Evernote loves tablets. We’ve got a long and storied history with tablets of all kinds. Got an old tablet lying around somewhere? Chances are we either developed technology for it, had applications that ran on it, or both. Usually both.
Remember the awesome Apple Newton? Evernote’s current R&D engineers developed the handwriting recognition technology that made it so notable (and ahead of its time). Remember those Doonesbury strips making fun of the Newton? You know who cried when those came out? We did. Well, not me personally, I was in college and the Newton was at the top of my unattainable gadget drool-list, but the guys sitting next to me right now clutching their Newton prototypes while watching the Apple liveblogs did. I’ve got those Doonesbury strips in my Evernote account now.

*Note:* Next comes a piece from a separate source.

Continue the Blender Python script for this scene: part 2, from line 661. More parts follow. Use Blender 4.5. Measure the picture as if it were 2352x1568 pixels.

We’ve also been on just about every other form of tablet known to man. The original version of Evernote was written to run on Tablet PCs and the digital ink technology in the current version of Evernote for Windows is still the best in the industry. I even use an old Hitachi slate as a drink tray at home. Tablets are our roots, man. Our roots.
So naturally, we’ve been getting a lot of questions lately about our plans for supporting Apple’s hitherto-mythical tablet device, but we’ve avoided answering them just in case it turned out not to be a tablet but, um, a shoe or something. Still, we always hoped it’d be a tablet. You always remember your first love…
Anyway, now that the iPad has officially gone from “imminent!!” to “just announced!!” we can officially spill the beans on our official plans for Evernote on it. Here’s we go:
Evernote is going to support the Apple iPad. Oh Yeah. We’re gonna support the hell out of it. We’re glad to see that the current Evernote iPhone app will run on the iPad without modification, but we’ll be modifying it anyway to optimize the experience on the larger device. Oh how we’ll be modifying it! Expect rapid improvements to our iPhone app which will benefit all of our iPhone, iPod Touch and, now, iPad users in the near future.
Ok, so we’re excited by the iPad itself, and by the HP Slate, and the Sony VAIO L series, and the Nvidia Tegra, and by the added light that these and other devices will shine on touch computing in general. I’m looking at some happy engineers right now.